[Start Data shown]

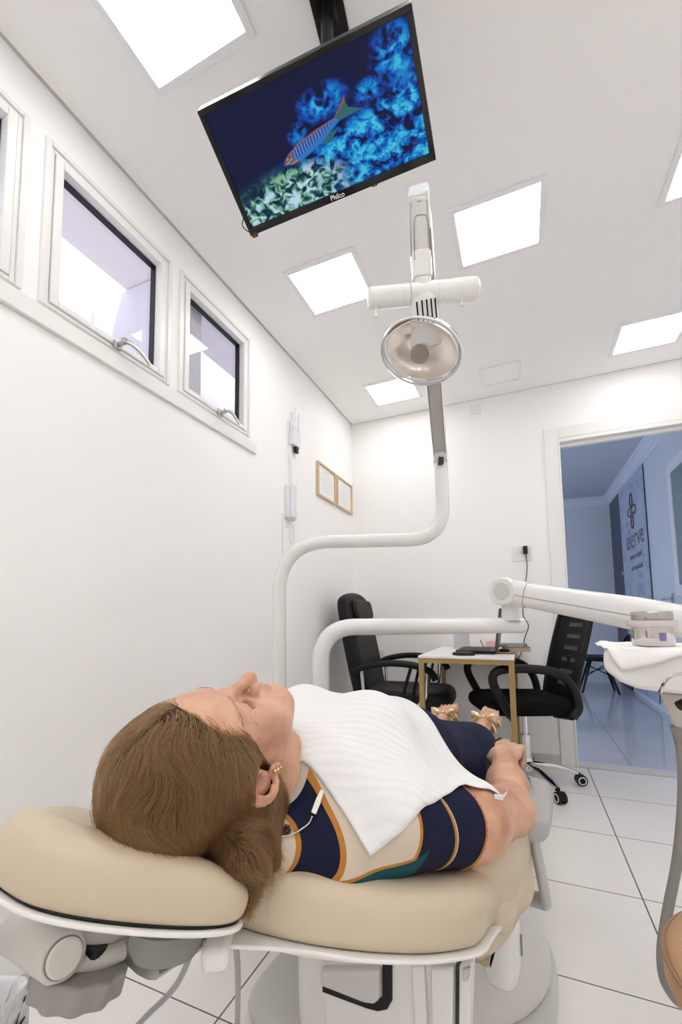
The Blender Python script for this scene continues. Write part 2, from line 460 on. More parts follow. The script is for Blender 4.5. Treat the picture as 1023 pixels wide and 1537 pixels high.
for i, (y0, y1, z0, z1) in enumerate(WIN):
    r = struct_root('window_%d' % (i+1), (WX, (y0+y1)/2, z0))
    bm = B_(); ring(bm, WX-0.06, WX+0.011, y0-0.017, y1+0.017, z0-0.004, z1+0.017, 0.0165, 0.0165, 0.0035)
    ring(bm, WX-0.06, WX+0.004, y0-0.0004, y1+0.0004, z0-0.0004, z1+0.0004, 0.013, 0.013); obj('frame', bm, MATS['alu_white'], r, bevel=0.002)
    bm = B_(); ring(bm, WX-0.046, WX+0.010, y0+0.0145, y1-0.0145, z0+0.0145, z1-0.0145, 0.026, 0.026, 0.020); obj('sash', bm, MATS['alu_white'], r, bevel=0.003)
    bm = B_(); ring(bm, WX-0.043, WX-0.020, y0+0.0408, y1-0.0408, z0+0.0348, z1-0.0408, 0.0045, 0.0045); obj('gasket', bm, MATS['gasket'], r)
    bm = B_(); add_box2(bm, (WX-0.044, y0+0.042, z0+0.036), (WX-0.040, y1-0.042, z1-0.042)); obj('pane', bm, MATS['window_glass'], r, smooth=0)
    if i: lever(r, 0.992 if i == 1 else 1.540, z0+0.012, 0.115 if i == 1 else 0.105)
    else: lever(r, 0.43, z0+0.012, 0.115)
bm = B_(); add_box2(bm, (WX+0.0005, -0.6, 1.842), (WX+0.014, 1.842, 1.900)); struct('trim_4', bm, MATS['trim_white'], bevel=0.003)

# light well outside the windows
bm = B_(); add_box2(bm, (-2.06, -2.2, 0), (-1.95, 3.4, 4.2)); struct('wall_outside', bm, MATS['render_white'], smooth=0)
bm = B_(); add_box2(bm, (-1.945, 1.41, 0), (WX-0.065, 1.50, 2.595)); struct('wall_outside_end', bm, MATS['render_white'], smooth=0)
bm = B_(); add_box2(bm, (-1.72, -1.6, 2.60), (WX-0.065, 3.3, 2.70)); struct('ceiling_outside', bm, MATS['soffit'], smooth=0)

# ---------------------------------------------------------------- hall seen through the door
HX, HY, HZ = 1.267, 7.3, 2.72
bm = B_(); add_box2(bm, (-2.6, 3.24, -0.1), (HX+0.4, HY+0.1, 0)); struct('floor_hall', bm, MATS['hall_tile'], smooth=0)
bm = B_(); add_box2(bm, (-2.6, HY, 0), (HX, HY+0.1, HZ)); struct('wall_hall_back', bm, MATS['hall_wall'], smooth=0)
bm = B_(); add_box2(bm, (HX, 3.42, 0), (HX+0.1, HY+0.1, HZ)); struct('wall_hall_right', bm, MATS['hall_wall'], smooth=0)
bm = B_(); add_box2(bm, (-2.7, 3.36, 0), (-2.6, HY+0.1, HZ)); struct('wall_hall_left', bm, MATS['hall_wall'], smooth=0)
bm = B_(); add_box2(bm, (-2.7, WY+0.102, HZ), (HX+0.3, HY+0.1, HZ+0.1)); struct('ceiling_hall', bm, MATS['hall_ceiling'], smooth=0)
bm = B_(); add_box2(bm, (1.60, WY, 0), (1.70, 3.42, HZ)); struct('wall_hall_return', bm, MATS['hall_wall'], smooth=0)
def cornice(y0, y1, x=None):
    bm = B_()
    prof = [(0,0),(0.10,0),(0.10,-0.018),(0.075,-0.026),(0.06,-0.045),(0.045,-0.05),(0.04,-0.075),(0.016,-0.09),(0.012,-0.11),(0,-0.11)]
    add_prism(bm, prof, frame_mat((HX-0.0005, y0, HZ-0.0005), (-1,0,0), (0,0,1), (0,1,0)), 0, y1-y0)
    add_prism(bm, prof, frame_mat((-2.599, HY-0.0005, HZ-0.0005), (0,-1,0), (0,0,1), (1,0,0)), 0, HX-0.002+2.6)
    return bm
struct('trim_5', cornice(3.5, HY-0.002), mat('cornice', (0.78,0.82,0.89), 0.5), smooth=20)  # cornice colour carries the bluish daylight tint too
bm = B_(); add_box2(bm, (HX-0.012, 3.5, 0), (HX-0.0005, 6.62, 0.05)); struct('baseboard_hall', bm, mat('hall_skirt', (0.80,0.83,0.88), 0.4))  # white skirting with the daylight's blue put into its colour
# decorated panel with the clinic sign, dark sliding strip beside it
pn = bpy.data.materials.new('marbled_panel'); pn.use_nodes = True; nt = pn.node_tree; b = nt.nodes['Principled BSDF']; b.inputs['Roughness'].default_value = 0.25
tc = nt.nodes.new('ShaderNodeTexCoord'); n1 = nt.nodes.new('ShaderNodeTexNoise'); n1.inputs['Scale'].default_value = 1.3; n1.inputs['Detail'].default_value = 5; n1.inputs['Distortion'].default_value = 1.6
cr = nt.nodes.new('ShaderNodeValToRGB'); cr.color_ramp.elements[0].position = 0.485; cr.color_ramp.elements[0].color = (0.48,0.54,0.66,1); cr.color_ramp.elements[1].position = 0.5; cr.color_ramp.elements[1].color = (0.30,0.35,0.46,1)
e = cr.color_ramp.elements.new(0.512); e.color = (0.48,0.54,0.66,1)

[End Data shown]

* [Exercise goal]:
From the data, pick out every line that includes "cornice".

* [Solution to the exercise]:
def cornice(y0, y1, x=None):
struct('trim_5', cornice(3.5, HY-0.002), mat('cornice', (0.78,0.82,0.89), 0.5), smooth=20)  # cornice colour carries the bluish daylight tint too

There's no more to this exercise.